Hot Off the Presses!

Greater Cincinnati Writers League’s 90th anniversary anthology is available for purchase. This volume includes poems from current members, highlighting some of their best work over the past few years. Pricing and ordering information is below. Feel free to share the news!

$10 for a single (1) copy.

$25 for three (3) copies.

$60 for ten (10) copies.

Shipping and handling costs are included in pricing. To order, please email our administrator at gcwlemail@gmail.com, with contact and shipping information. We accept checks, money orders and PayPal payments.

About the Greater Cincinnati Writers League

On Friday, November 12, 1930, a group of writers and musicians gathered by invitation at the home of Mr. and Mrs. William F. C. Tatman to consider forming a club for the purpose of exchanging critiques of poetry, short stories and articles submitted by members.  The Greater Cincinnati Writers League was formed and began meeting on the second Friday of each month. More than 80 years later, it still does.
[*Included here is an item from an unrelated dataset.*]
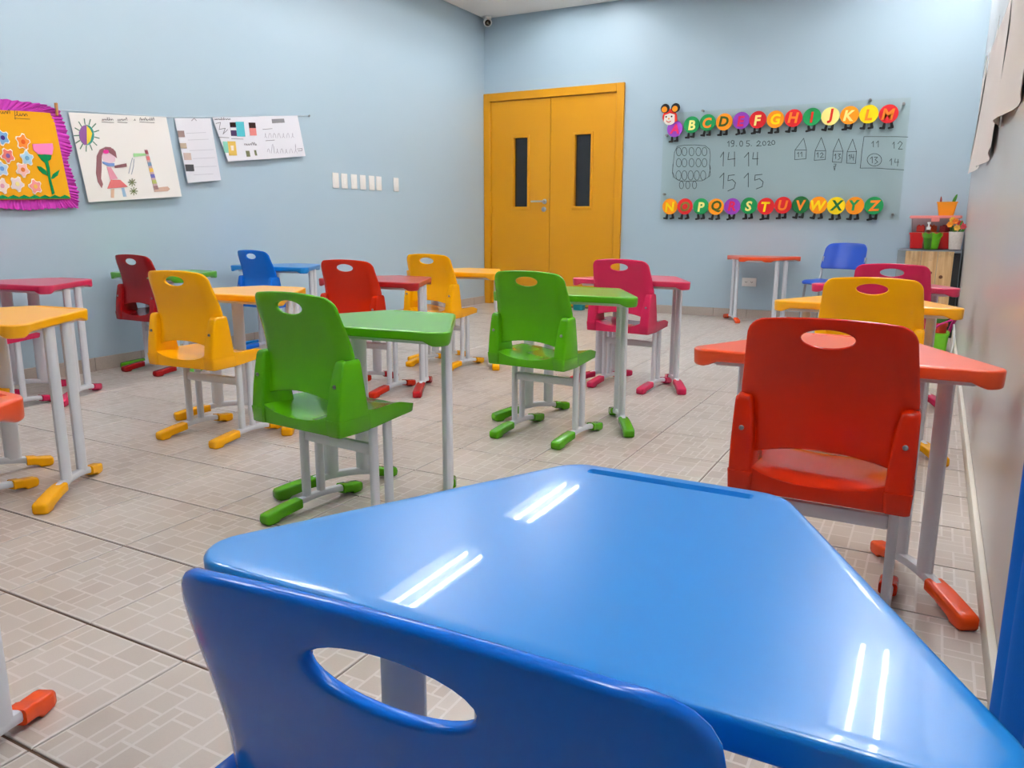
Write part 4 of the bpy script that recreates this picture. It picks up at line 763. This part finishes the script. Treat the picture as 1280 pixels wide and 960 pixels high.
# printed sheets
t = thing('printed_list', 'narrow white printed sheet with four small photos, right of the crayon drawing', 'paper', (0, 0, 0))
so, dep = sheet(Q_list, .010, .028, paper2_m, 'paper', t, 6, 12, .010, 7)
for q, c in zip(PR['photo'], [(150, 130, 126), (168, 154, 138), (196, 176, 166), (78, 78, 80)]): patch(q, dep, crayon(c), 'small_photo', t)
lines(PR['lines'], dep, .003, crayon((196, 196, 204)), 'text_lines', t); lines(PR['crest'], dep, .006, crayon((170, 170, 174)), 'crest', t)
t = thing('worksheet', 'white worksheet with coloured cartoon children and a teal block', 'paper', (0, 0, 0))
so, dep = sheet(Q_masks, .012, .030, paper2_m, 'paper', t, 8, 8, .010, 9)
for key, c in (('kid', (82, 66, 100)), ('teal', (86, 182, 194)), ('girl', (222, 136, 130)), ('teal2', (130, 190, 170)), ('blonde', (222, 186, 96)), ('leafy', (120, 126, 96))):
    for q in PR[key]: patch(q, dep, crayon(c), 'picture_'+{'kid': 'boy', 'teal': 'block', 'girl': 'girl', 'teal2': 'plant', 'blonde': 'blond_girl', 'leafy': 'leaf'}[key], t)
for key, c, f in (('kid', (48, 34, 32), .32), ('girl', (56, 38, 36), .42)):
    A, B_, C_, D_ = [Vector(q) for q in PR[key][0]]; patch([tuple(A), tuple(B_), tuple(B_.lerp(C_, f)), tuple(A.lerp(D_, f))], dep, crayon(c), 'dark_hair', t, .002)
A, B_, C_, D_ = [Vector(q) for q in PR['kid'][0]]; patch([tuple(A.lerp(D_, .38)), tuple(B_.lerp(C_, .38)), tuple(B_.lerp(C_, .58)), tuple(A.lerp(D_, .58))], dep, crayon((230, 232, 236)), 'white_mask', t, .002)
A, B_, C_, D_ = [Vector(q) for q in PR['blonde'][0]]; patch([tuple(A.lerp(C_, .3)), tuple(B_.lerp(D_, .3)), tuple(C_.lerp(A, .35)), tuple(D_.lerp(B_, .35))], dep, crayon((240, 226, 210)), 'pale_face', t, .002)
for wl in PR['lines2']: lines([wl], dep, .0028, pencil, 'handwriting', t)
t = thing('worksheet', 'white worksheet with pencil scribbles and a grey tag, next to the nail', 'paper', (0, 0, 0))
so, dep = sheet(Q_sheet, .008, .024, paper2_m, 'paper', t, 8, 8, .010, 11)
patch(PR['tag'][0], dep, crayon((138, 138, 142)), 'grey_tag', t); 
for wl in PR['glyph']: lines([wl], dep, .0022, crayon((176, 170, 182)), 'pencil_letter', t)
for wl in PR['lines3']: lines([wl], dep, .0028, pencil, 'handwriting', t)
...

Twelve active members and an equal number of associate members formed the charter group, notably including George Elliston, an extraordinary figure in local literary history. Elliston was a pioneering newspaperwoman who wrote for the Cincinnati Times-Star for over 40 years. She refused to be confined to the social pages, and was known for going to great lengths to get to the bottom of hard news stories. Throughout her life, her passion was poetry. Upon her death, it became known that she had privately amassed a personal fortune from real estate investments, to the shock of friends because of her simple and thrifty way, and bequeathed virtually all of it to the University of Cincinnati for the support of poetry. The George Elliston Chair on U.C.’s faculty position, as well as the reading room that bears her name continue to honor her.

From the beginning, members of the group were devoted to refining their skills. Appointed critics served a three-month term. Meetings initially were held in members’ homes, and music was always an important part of the agenda.
Eventually, growth in participation made it necessary to limit membership to sixty, and the group found larger quarters for meetings, moving to the Regency on Madison Road in the 1980s. These days, even the spacious trappings of the Regency aren’t enough, and the group has since moved all of its meetings onto Zoom video conference for the foreseeable future.

Through the years, Cincinnatians prominent from other walks of life have nurtured their passion for poetry in the League. The highly celebrated radio host and jazz historian Oscar Treadwell was a devoted member, often featuring work by fellow members on his “Jazz with OT” radio program, which always featured poetry, beautifully read by Mr. Treadwell, along with music.

Although poetry and its role in society have both changed greatly over the span of the League’s existence, the passion and dedication of the poets who gather under its GCWL banner has been sustained; enriched by history, new every month.